*Set exercise*:
Output the data below in full, byte for byte. Nothing may differ.
━━━ Data supplied ━━━
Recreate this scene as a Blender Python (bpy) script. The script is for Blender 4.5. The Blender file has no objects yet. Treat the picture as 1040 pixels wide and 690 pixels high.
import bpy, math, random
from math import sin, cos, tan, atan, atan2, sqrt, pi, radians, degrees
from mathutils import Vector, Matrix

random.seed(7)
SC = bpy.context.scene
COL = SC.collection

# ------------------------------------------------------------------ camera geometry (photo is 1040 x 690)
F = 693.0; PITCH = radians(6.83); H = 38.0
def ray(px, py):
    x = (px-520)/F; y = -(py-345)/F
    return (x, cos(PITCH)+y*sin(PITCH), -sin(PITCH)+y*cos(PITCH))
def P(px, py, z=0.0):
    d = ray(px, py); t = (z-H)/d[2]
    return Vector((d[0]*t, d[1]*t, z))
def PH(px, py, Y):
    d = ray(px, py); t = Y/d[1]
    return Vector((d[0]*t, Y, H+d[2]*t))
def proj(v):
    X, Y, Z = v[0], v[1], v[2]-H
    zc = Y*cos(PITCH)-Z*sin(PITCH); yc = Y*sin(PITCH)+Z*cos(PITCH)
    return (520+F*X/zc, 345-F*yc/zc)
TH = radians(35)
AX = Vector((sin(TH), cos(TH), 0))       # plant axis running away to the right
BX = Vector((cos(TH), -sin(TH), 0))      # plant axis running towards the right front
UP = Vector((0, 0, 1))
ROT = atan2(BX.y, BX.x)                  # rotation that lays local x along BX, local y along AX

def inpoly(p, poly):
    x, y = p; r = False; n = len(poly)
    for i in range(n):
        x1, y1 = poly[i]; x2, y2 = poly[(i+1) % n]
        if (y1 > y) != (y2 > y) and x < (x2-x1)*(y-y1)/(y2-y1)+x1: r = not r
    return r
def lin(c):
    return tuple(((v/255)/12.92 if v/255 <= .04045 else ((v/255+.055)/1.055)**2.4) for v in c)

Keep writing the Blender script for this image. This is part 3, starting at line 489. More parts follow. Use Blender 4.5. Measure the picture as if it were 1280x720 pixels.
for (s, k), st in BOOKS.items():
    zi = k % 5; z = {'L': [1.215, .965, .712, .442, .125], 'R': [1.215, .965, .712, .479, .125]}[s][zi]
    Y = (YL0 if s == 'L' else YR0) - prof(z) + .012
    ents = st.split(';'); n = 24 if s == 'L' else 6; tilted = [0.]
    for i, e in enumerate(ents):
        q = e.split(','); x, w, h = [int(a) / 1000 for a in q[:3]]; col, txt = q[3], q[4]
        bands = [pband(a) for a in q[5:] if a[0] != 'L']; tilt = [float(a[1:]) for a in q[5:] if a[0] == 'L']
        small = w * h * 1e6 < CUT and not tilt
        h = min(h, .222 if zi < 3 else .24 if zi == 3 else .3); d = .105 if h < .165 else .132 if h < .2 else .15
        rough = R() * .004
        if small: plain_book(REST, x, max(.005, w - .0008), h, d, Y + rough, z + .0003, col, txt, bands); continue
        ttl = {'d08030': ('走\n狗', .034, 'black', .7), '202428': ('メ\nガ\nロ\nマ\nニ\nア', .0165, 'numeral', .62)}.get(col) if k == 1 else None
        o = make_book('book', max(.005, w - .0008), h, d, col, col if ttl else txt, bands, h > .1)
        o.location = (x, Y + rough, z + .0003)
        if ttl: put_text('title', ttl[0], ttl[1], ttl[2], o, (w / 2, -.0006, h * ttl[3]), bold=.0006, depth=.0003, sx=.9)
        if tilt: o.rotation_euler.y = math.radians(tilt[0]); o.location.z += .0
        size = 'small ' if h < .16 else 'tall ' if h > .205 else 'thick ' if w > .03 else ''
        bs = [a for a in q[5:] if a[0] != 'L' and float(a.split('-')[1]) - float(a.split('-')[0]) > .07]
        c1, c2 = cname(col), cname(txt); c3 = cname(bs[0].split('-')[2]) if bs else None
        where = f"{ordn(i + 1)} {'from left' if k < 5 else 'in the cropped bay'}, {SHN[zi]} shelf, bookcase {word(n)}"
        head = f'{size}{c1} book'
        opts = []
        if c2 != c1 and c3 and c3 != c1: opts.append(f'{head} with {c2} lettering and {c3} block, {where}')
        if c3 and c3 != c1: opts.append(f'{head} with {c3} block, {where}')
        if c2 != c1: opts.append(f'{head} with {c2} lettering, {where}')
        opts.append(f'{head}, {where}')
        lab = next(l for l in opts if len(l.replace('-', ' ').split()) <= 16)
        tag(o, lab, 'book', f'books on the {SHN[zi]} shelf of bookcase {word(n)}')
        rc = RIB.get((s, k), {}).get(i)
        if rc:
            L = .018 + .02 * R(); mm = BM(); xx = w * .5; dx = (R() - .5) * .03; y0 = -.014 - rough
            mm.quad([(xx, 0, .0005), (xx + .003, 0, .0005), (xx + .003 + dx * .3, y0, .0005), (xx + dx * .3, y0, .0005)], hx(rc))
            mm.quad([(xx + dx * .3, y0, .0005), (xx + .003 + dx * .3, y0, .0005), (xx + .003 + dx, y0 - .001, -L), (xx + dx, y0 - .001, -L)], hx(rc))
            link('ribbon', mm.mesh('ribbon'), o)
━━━
*Written answer*:
Recreate this scene as a Blender Python (bpy) script. The script is for Blender 4.5. The Blender file has no objects yet. Treat the picture as 1040 pixels wide and 690 pixels high.
import bpy, math, random
from math import sin, cos, tan, atan, atan2, sqrt, pi, radians, degrees
from mathutils import Vector, Matrix

random.seed(7)
SC = bpy.context.scene
COL = SC.collection

# ------------------------------------------------------------------ camera geometry (photo is 1040 x 690)
F = 693.0; PITCH = radians(6.83); H = 38.0
def ray(px, py):
    x = (px-520)/F; y = -(py-345)/F
    return (x, cos(PITCH)+y*sin(PITCH), -sin(PITCH)+y*cos(PITCH))
def P(px, py, z=0.0):
    d = ray(px, py); t = (z-H)/d[2]
    return Vector((d[0]*t, d[1]*t, z))
def PH(px, py, Y):
    d = ray(px, py); t = Y/d[1]
    return Vector((d[0]*t, Y, H+d[2]*t))
def proj(v):
    X, Y, Z = v[0], v[1], v[2]-H
    zc = Y*cos(PITCH)-Z*sin(PITCH); yc = Y*sin(PITCH)+Z*cos(PITCH)
    return (520+F*X/zc, 345-F*yc/zc)
TH = radians(35)
AX = Vector((sin(TH), cos(TH), 0))       # plant axis running away to the right
BX = Vector((cos(TH), -sin(TH), 0))      # plant axis running towards the right front
UP = Vector((0, 0, 1))
ROT = atan2(BX.y, BX.x)                  # rotation that lays local x along BX, local y along AX

def inpoly(p, poly):
    x, y = p; r = False; n = len(poly)
    for i in range(n):
        x1, y1 = poly[i]; x2, y2 = poly[(i+1) % n]
        if (y1 > y) != (y2 > y) and x < (x2-x1)*(y-y1)/(y2-y1)+x1: r = not r
    return r
def lin(c):
    return tuple(((v/255)/12.92 if v/255 <= .04045 else ((v/255+.055)/1.055)**2.4) for v in c)

Keep writing the Blender script for this image. This is part 3, starting at line 489. More parts follow. Use Blender 4.5. Measure the picture as if it were 1280x720 pixels.
for (s, k), st in BOOKS.items():
    zi = k % 5; z = {'L': [1.215, .965, .712, .442, .125], 'R': [1.215, .965, .712, .479, .125]}[s][zi]
    Y = (YL0 if s == 'L' else YR0) - prof(z) + .012
    ents = st.split(';'); n = 24 if s == 'L' else 6; tilted = [0.]
    for i, e in enumerate(ents):
        q = e.split(','); x, w, h = [int(a) / 1000 for a in q[:3]]; col, txt = q[3], q[4]
        bands = [pband(a) for a in q[5:] if a[0] != 'L']; tilt = [float(a[1:]) for a in q[5:] if a[0] == 'L']
        small = w * h * 1e6 < CUT and not tilt
        h = min(h, .222 if zi < 3 else .24 if zi == 3 else .3); d = .105 if h < .165 else .132 if h < .2 else .15
        rough = R() * .004
        if small: plain_book(REST, x, max(.005, w - .0008), h, d, Y + rough, z + .0003, col, txt, bands); continue
        ttl = {'d08030': ('走\n狗', .034, 'black', .7), '202428': ('メ\nガ\nロ\nマ\nニ\nア', .0165, 'numeral', .62)}.get(col) if k == 1 else None
        o = make_book('book', max(.005, w - .0008), h, d, col, col if ttl else txt, bands, h > .1)
        o.location = (x, Y + rough, z + .0003)
        if ttl: put_text('title', ttl[0], ttl[1], ttl[2], o, (w / 2, -.0006, h * ttl[3]), bold=.0006, depth=.0003, sx=.9)
        if tilt: o.rotation_euler.y = math.radians(tilt[0]); o.location.z += .0
        size = 'small ' if h < .16 else 'tall ' if h > .205 else 'thick ' if w > .03 else ''
        bs = [a for a in q[5:] if a[0] != 'L' and float(a.split('-')[1]) - float(a.split('-')[0]) > .07]
        c1, c2 = cname(col), cname(txt); c3 = cname(bs[0].split('-')[2]) if bs else None
        where = f"{ordn(i + 1)} {'from left' if k < 5 else 'in the cropped bay'}, {SHN[zi]} shelf, bookcase {word(n)}"
        head = f'{size}{c1} book'
        opts = []
        if c2 != c1 and c3 and c3 != c1: opts.append(f'{head} with {c2} lettering and {c3} block, {where}')
        if c3 and c3 != c1: opts.append(f'{head} with {c3} block, {where}')
        if c2 != c1: opts.append(f'{head} with {c2} lettering, {where}')
        opts.append(f'{head}, {where}')
        lab = next(l for l in opts if len(l.replace('-', ' ').split()) <= 16)
        tag(o, lab, 'book', f'books on the {SHN[zi]} shelf of bookcase {word(n)}')
        rc = RIB.get((s, k), {}).get(i)
        if rc:
            L = .018 + .02 * R(); mm = BM(); xx = w * .5; dx = (R() - .5) * .03; y0 = -.014 - rough
            mm.quad([(xx, 0, .0005), (xx + .003, 0, .0005), (xx + .003 + dx * .3, y0, .0005), (xx + dx * .3, y0, .0005)], hx(rc))
            mm.quad([(xx + dx * .3, y0, .0005), (xx + .003 + dx * .3, y0, .0005), (xx + .003 + dx, y0 - .001, -L), (xx + dx, y0 - .001, -L)], hx(rc))
            link('ribbon', mm.mesh('ribbon'), o)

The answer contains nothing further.